Solo molti mesi dopo, prosegue, ” sarei venuta a sapere dai verbali del mafioso Gioacchino La Barbera – uno degli esecutori della strage – che proprio quel 13 maggio erano terminate le operazioni per imbottire di tritolo il condotto sotto l’autostrada all’altezza di Capaci. Quel giorno, quindi, stringevo angosciata la mano di un uomo già condannato a morte”. Il viaggio dei due in auto proseguì fino all’aeroporto di Linate.

“Nel salutarlo – si legge nel libro – una volta scesi dall’auto, lo avevo stretto nuovamente a me, pregandolo di non mollare, di continuare a combattere come aveva sempre fatto.

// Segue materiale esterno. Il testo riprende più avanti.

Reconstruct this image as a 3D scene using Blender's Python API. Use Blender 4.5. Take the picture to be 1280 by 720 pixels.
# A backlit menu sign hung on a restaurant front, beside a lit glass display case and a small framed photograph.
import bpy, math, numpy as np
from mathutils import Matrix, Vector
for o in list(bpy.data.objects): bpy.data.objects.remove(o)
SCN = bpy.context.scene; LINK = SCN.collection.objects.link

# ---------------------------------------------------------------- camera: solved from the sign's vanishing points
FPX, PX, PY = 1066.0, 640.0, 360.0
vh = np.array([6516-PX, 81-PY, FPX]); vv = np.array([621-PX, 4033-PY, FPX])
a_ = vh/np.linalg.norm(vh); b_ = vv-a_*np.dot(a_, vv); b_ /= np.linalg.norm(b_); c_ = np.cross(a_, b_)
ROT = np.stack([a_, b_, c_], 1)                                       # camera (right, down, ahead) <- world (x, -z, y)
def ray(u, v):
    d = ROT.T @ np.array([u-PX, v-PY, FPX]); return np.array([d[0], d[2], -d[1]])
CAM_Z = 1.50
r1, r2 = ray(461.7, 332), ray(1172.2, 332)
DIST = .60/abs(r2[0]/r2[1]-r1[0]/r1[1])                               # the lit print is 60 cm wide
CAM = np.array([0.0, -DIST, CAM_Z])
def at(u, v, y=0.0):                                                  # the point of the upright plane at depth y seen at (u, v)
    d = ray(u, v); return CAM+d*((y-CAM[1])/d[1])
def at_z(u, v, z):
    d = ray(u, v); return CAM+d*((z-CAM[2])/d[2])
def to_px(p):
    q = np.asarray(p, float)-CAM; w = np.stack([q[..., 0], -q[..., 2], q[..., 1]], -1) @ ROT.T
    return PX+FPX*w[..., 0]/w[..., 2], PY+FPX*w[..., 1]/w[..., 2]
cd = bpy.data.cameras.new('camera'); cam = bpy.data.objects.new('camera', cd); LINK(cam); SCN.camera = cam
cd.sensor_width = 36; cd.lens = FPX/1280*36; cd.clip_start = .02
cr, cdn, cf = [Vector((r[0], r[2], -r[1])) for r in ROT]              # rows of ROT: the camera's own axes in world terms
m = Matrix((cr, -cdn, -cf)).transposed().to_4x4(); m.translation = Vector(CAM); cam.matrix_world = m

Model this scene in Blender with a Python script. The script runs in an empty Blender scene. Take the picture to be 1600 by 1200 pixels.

Lui non aveva risposto nulla, si era limitato a ricambiare l’abbraccio per poi avviarsi alla scaletta. Saliti pochi gradini, si era girato per salutarmi con lo sguardo triste ed era scomparso dentro il piccolo aereo.

Non avrei voluto e non so perché lo feci, ma in quel momento piansi. In tutti questi anni non ho mai dimenticato quella giornata, quel tragitto in auto, quel suo ultimo sguardo. Se non ci fossimo visti quel giorno, forse non avrei ribaltato la mia vita, com’è invece accaduto. Ma quegli occhi pieni di tristezza posati su di me non mi hanno lasciato alternative. Ed è così che sono arrivata a decidere di indagare sulla sua morte, a inseguire per mesi i suoi carnefici”. Il 23 maggio Boccassini rivide Falcone cadavere, in obitorio dopo l’attentato di Capaci.

“Il suo corpo – scrive – era stato coperto con un lenzuolo. Mi avvicinai. Purtroppo in quel momento c’erano anche tre colleghi palermitani. Uno di loro venne verso di me, ma lo respinsi con un gesto rabbioso: sapevo che tutti e tre quei colleghi avevano ostacolato Giovanni, vivevo la loro presenza in quella stanza come un insulto alla sua memoria. Non li salutai né loro salutarono me. Del resto, tutto il mio essere sprigionava disprezzo nei loro confronti”.